Given task:
Make an exact copy of each entry, leaving out every picture.

[Scene modeling code data]
+===+

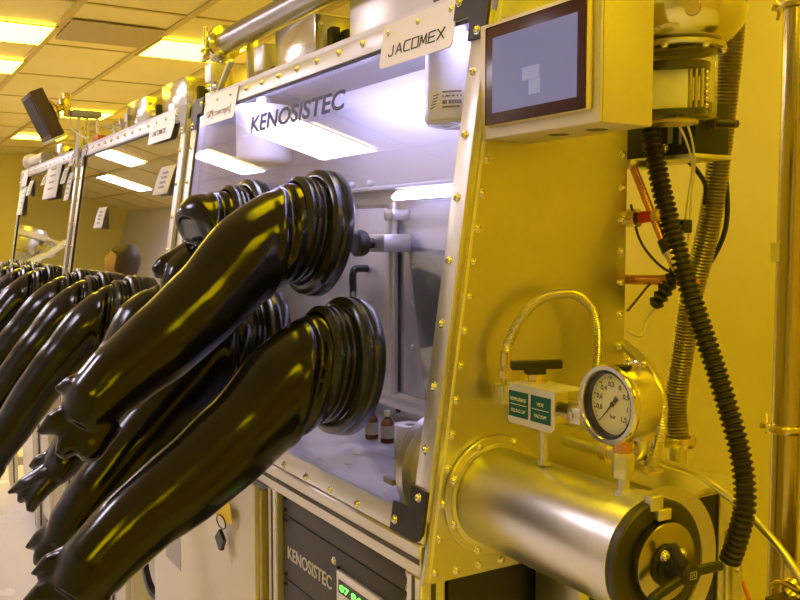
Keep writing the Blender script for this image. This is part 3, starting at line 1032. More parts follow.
# ================================================================== filling / vacuum valve on its bracket
t = thing('selector_valve', (.14, .11, 1.15), 'lever valve in a bracket with two green labels above the airlock', 'valve')
BX0, BX1, BZ0, BZ1, BYY = .093, .190, 1.163, 1.2185, .078
br = M()
br.prism([(BX0, BYY, BZ0 + .003)] + [(BX0 + .003, BYY, BZ0)] + [(BX1 - .006, BYY, BZ0), (BX1, BYY, BZ0 + .006), (BX1, BYY, BZ1), (BX0, BYY, BZ1)], (0, .002, 0))
br.prism([(BX0, BYY + .002, BZ1), (BX0, BYY + .002, BZ1 - .002), (BX0, BYY + .055, BZ1 - .002), (BX0, BYY + .055, BZ1)], (BX1 - BX0, 0, 0))
brk = obj('bracket', br, PLATE, t)
for i, (xa, xb, l1, l2) in enumerate(((BX0 + .0025, BX0 + .044, 'REMPLISSAGE', 'FILLING UP'), (BX0 + .050, BX0 + .0905, 'VIDE', 'VACUUM'))):
    lb = obj('green_label', M().box((xa, BYY - .0010, BZ0 + .010), (xb, BYY - .0001, BZ0 + .0455)), GREENLBL, brk)
    b2 = M().box((xa - .0012, BYY - .0006, BZ0 + .009), (xb + .0012, BYY - .0001, BZ0 + .010))
    text('label_lettering', l1, LBLTEXT, brk, ((xa + xb) / 2, BYY - .0011, BZ0 + .0325), XP, ZP, .0068, ext=.0002, align='CENTER', fit=.034 if i == 0 else .014)
    text('label_lettering', l2, LBLTEXT, brk, ((xa + xb) / 2, BYY - .0011, BZ0 + .0165), XP, ZP, .0068, ext=.0002, align='CENTER', fit=.030 if i == 0 else .025)
    obj('label_rule', M().box((xa + .003, BYY - .0014, BZ0 + .0272), (xb - .003, BYY - .0010, BZ0 + .0280)), LBLTEXT, brk)
obj('valve_body', M().box((.115, .092, 1.168), (.165, .126, 1.2155), .004).cyl((.100, .108, 1.190), (.205, .108, 1.190), .010, n=20), STEEL, t)
obj('inlet_block', M().box((.02, .106, 1.175), (.045, .134, 1.205), .003), STEEL, t)
sm = obj('valve_stem', M().cyl((.114, .108, 1.2185), (.114, .108, 1.2305), .010, n=6).cyl((.114, .108, 1.2185), (.114, .108, 1.2215), .018, n=24), BRASS, t)
lv = M()
c = V((.114, .108, 1.2435))
ld = V((.45, .89, .02)).normalized()
sdv = V((ld.y, -ld.x, 0)).normalized()
lv.obox(c + ld * .002, ld * .036, sdv * .009, ZP * .0062, .003)
lv.obox(c - ZP * .008, ld * .014, sdv * .011, ZP * .005, .002)
obj('lever', lv, BLACK, t)
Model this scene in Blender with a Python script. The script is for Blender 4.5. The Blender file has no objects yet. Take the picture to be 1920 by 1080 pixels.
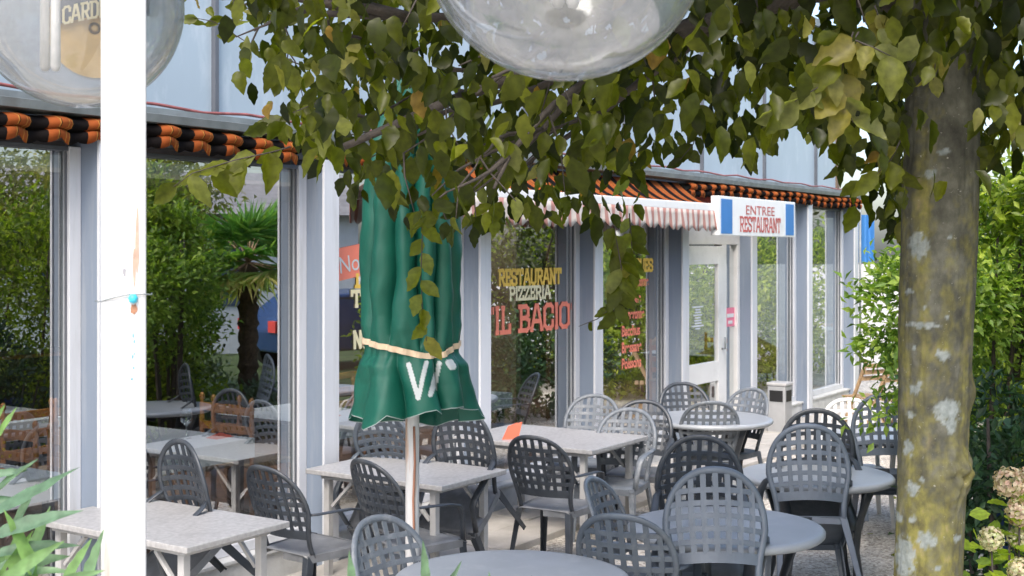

+===+

Response:
Keep writing the Blender script for this image. This is part 3, starting at line 1032. More parts follow.
# ================================================================== filling / vacuum valve on its bracket
t = thing('selector_valve', (.14, .11, 1.15), 'lever valve in a bracket with two green labels above the airlock', 'valve')
BX0, BX1, BZ0, BZ1, BYY = .093, .190, 1.163, 1.2185, .078
br = M()
br.prism([(BX0, BYY, BZ0 + .003)] + [(BX0 + .003, BYY, BZ0)] + [(BX1 - .006, BYY, BZ0), (BX1, BYY, BZ0 + .006), (BX1, BYY, BZ1), (BX0, BYY, BZ1)], (0, .002, 0))
br.prism([(BX0, BYY + .002, BZ1), (BX0, BYY + .002, BZ1 - .002), (BX0, BYY + .055, BZ1 - .002), (BX0, BYY + .055, BZ1)], (BX1 - BX0, 0, 0))
brk = obj('bracket', br, PLATE, t)
for i, (xa, xb, l1, l2) in enumerate(((BX0 + .0025, BX0 + .044, 'REMPLISSAGE', 'FILLING UP'), (BX0 + .050, BX0 + .0905, 'VIDE', 'VACUUM'))):
    lb = obj('green_label', M().box((xa, BYY - .0010, BZ0 + .010), (xb, BYY - .0001, BZ0 + .0455)), GREENLBL, brk)
    b2 = M().box((xa - .0012, BYY - .0006, BZ0 + .009), (xb + .0012, BYY - .0001, BZ0 + .010))
    text('label_lettering', l1, LBLTEXT, brk, ((xa + xb) / 2, BYY - .0011, BZ0 + .0325), XP, ZP, .0068, ext=.0002, align='CENTER', fit=.034 if i == 0 else .014)
    text('label_lettering', l2, LBLTEXT, brk, ((xa + xb) / 2, BYY - .0011, BZ0 + .0165), XP, ZP, .0068, ext=.0002, align='CENTER', fit=.030 if i == 0 else .025)
    obj('label_rule', M().box((xa + .003, BYY - .0014, BZ0 + .0272), (xb - .003, BYY - .0010, BZ0 + .0280)), LBLTEXT, brk)
obj('valve_body', M().box((.115, .092, 1.168), (.165, .126, 1.2155), .004).cyl((.100, .108, 1.190), (.205, .108, 1.190), .010, n=20), STEEL, t)
obj('inlet_block', M().box((.02, .106, 1.175), (.045, .134, 1.205), .003), STEEL, t)
sm = obj('valve_stem', M().cyl((.114, .108, 1.2185), (.114, .108, 1.2305), .010, n=6).cyl((.114, .108, 1.2185), (.114, .108, 1.2215), .018, n=24), BRASS, t)
lv = M()
c = V((.114, .108, 1.2435))
ld = V((.45, .89, .02)).normalized()
sdv = V((ld.y, -ld.x, 0)).normalized()
lv.obox(c + ld * .002, ld * .036, sdv * .009, ZP * .0062, .003)
lv.obox(c - ZP * .008, ld * .014, sdv * .011, ZP * .005, .002)
obj('lever', lv, BLACK, t)
Model this scene in Blender with a Python script. The script is for Blender 4.5. The Blender file has no objects yet. Take the picture to be 1920 by 1080 pixels.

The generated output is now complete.